Tax Alert – U.S.
June 27, 2019
GILTI: U.S. Tax Regulations Announced
On June 14, 2019, the United States Treasury Department released final Global Intangible Low-Taxed Income (GILTI) regulations that adopted the October 2018 proposed high-tax exclusion rules without modification. In addition, new, and possibly favourable, proposed regulations were introduced which expand the high-tax exception to GILTI.
GILTI was presented as part of the 2017 U.S. tax reform and its intent was to discourage U.S. multinationals shifting income from intangible assets, such as patents and copyrights, to foreign low-tax jurisdictions. The GILTI regime taxes foreign earnings of Controlled Foreign Corporations (CFC) at a minimum rate of 10.5 percent, eliminating the potentially indefinite deferral of U.S. tax on such earnings.
The scope of GILTI is wide-ranging and has caught more than just income from intangibles. It captures ordinary income from trade in goods and services and it applies to U.S. citizens living abroad who control companies domiciled in foreign countries, like Canada. While individuals were unintended targets, they are clearly caught by this legislation.
For U.S. citizens living in Canada, until the latest proposed regulations, there were limited ways of dealing with the problem. One was the payment of dividends by the company, although that solution had reduced application following the introduction of Internal Revenue Code Section 965 (i.e. the “transition tax”). The Internal Revenue Service also issued rules on Previously Taxed Earnings and Profits that would often cause the foreign tax credit system to fail – the tax was put in one “basket” and the income in another, so that no credit would be available.

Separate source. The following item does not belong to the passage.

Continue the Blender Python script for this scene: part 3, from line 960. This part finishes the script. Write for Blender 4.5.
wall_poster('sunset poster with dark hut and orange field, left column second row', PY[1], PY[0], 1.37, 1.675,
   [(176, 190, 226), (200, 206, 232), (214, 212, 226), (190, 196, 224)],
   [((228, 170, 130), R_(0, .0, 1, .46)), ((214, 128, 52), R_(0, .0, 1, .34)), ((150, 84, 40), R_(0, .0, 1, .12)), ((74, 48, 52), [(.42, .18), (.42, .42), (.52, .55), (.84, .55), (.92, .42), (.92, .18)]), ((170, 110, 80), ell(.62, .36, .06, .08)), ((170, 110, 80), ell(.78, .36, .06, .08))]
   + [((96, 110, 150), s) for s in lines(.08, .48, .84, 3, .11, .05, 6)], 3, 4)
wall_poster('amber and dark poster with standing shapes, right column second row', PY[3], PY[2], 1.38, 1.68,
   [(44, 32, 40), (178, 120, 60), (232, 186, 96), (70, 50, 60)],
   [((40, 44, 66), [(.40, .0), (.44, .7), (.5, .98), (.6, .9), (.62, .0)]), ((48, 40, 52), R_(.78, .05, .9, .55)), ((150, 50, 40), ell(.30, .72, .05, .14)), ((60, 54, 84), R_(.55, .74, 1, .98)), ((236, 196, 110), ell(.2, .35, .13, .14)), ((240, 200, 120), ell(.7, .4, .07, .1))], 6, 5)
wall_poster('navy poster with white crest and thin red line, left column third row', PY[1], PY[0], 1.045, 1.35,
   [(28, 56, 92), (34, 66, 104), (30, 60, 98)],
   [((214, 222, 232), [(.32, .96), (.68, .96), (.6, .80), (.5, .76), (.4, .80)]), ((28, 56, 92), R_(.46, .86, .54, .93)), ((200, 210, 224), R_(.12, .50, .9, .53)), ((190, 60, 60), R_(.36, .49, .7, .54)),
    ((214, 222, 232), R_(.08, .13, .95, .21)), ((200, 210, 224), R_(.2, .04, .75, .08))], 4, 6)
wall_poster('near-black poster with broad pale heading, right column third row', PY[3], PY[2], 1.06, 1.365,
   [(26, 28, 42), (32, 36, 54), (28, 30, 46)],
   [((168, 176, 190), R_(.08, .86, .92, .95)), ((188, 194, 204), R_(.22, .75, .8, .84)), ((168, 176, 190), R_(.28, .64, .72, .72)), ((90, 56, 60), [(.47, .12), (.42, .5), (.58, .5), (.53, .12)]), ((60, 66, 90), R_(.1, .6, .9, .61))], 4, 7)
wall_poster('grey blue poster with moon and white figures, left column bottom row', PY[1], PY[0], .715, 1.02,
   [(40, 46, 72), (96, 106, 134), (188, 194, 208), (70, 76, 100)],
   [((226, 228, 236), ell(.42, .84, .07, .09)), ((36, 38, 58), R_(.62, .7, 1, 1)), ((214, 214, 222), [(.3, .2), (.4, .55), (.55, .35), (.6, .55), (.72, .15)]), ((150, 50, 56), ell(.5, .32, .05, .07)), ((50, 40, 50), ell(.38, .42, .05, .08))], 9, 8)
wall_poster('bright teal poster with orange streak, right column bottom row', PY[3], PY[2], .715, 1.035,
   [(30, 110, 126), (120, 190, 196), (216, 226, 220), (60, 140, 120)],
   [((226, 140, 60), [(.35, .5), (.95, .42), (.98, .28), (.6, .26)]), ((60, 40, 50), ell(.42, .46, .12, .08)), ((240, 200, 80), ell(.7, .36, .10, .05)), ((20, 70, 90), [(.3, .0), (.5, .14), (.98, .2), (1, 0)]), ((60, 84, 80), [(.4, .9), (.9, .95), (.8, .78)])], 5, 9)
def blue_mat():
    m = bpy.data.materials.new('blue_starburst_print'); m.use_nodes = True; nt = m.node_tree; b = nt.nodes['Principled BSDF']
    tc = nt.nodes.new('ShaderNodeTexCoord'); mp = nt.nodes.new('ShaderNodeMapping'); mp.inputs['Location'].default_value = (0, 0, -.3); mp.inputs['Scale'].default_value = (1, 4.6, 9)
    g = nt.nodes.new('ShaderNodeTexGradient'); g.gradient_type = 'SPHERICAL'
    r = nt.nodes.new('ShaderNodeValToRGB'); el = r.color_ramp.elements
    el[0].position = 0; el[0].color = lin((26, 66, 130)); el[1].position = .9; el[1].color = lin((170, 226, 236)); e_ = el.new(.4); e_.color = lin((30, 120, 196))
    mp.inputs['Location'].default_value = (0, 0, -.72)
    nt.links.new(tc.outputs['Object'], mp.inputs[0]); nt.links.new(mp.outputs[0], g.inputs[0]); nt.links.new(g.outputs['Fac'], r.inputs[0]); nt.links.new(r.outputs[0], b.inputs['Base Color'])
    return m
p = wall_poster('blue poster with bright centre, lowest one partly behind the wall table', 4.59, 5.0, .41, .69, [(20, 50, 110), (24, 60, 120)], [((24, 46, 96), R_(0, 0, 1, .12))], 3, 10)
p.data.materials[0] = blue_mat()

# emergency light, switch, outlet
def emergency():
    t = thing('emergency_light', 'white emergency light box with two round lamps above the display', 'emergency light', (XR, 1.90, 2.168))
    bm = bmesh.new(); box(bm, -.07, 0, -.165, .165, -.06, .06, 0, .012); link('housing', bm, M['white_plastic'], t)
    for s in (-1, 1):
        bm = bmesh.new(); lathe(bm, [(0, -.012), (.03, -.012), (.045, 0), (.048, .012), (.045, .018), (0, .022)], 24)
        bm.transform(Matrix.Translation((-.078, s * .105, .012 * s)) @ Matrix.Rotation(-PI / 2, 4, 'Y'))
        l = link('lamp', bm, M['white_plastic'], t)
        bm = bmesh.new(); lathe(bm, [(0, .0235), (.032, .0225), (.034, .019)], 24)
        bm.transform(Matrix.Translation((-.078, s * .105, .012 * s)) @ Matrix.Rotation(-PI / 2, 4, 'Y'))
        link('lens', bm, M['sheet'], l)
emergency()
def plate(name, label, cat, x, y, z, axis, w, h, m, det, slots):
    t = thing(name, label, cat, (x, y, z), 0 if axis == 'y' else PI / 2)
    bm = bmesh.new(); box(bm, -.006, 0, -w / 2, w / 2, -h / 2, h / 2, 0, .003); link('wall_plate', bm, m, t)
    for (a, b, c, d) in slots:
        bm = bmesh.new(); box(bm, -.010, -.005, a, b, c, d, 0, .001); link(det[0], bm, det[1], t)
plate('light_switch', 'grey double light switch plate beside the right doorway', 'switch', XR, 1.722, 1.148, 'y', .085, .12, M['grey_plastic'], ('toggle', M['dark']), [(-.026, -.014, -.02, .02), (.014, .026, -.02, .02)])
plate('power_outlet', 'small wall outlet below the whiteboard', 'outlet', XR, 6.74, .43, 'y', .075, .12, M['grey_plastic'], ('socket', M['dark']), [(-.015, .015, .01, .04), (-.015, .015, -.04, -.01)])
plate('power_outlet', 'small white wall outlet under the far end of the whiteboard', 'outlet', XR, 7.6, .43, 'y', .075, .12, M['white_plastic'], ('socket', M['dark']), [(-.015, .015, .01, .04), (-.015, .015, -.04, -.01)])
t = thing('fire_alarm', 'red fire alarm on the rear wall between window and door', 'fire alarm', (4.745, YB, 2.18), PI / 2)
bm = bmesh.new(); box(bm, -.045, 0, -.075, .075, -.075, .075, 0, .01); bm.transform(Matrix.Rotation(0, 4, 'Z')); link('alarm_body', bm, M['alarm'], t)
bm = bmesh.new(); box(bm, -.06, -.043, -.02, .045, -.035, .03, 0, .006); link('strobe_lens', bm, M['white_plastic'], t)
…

As an alternative, a U.S. citizen could elect to be taxed on GILTI in much the same manner as a U.S. corporation. many cases, this calculation would largely or completely eliminate the tax. However, the cost of filing this would be quite high.
Newly Proposed Regulations
The new proposals have now expanded the scope of “high-taxed” income and this income is exempt from GILTI altogether.
If the U.S. controlling shareholders elect, income subject to foreign (e.g. Canadian) tax of 18.9 percent or higher will not be considered GILTI. This election extends to all members of a Controlling Domestic Shareholder Group (CDSG,
which is defined as two or more CFCs where more than 50 percent of the voting power is held by the same U.S. shareholder or related group).
An election is binding on all U.S. shareholders of that CFC. A controlling shareholder may revoke an election; in this case, the election cannot be made again for 60 months.
These rules are expected to be applied prospectively to taxation years beginning after the proposed regulations are finalized. While the proposed GILTI high-tax exception is welcome news, deciding whether to make the election, once it is available, may not be simple. Numerous factors would need to be considered on a case-by-case basis to determine whether the GILTI high-tax exception election would be beneficial.
Final Regulations
Final GILTI regulations apply to partnerships, S corporations and their partners or shareholders under an aggregate approach where GILTI is computed at the partner or shareholder level and not the entity level.
The aggregate approach is effective retroactive to CFC tax years beginning in 2018. Partnerships and S corporations that have already filed their 2018 Form 1065 or 1120-S under the former proposed regulation hybrid method may need to file amended returns.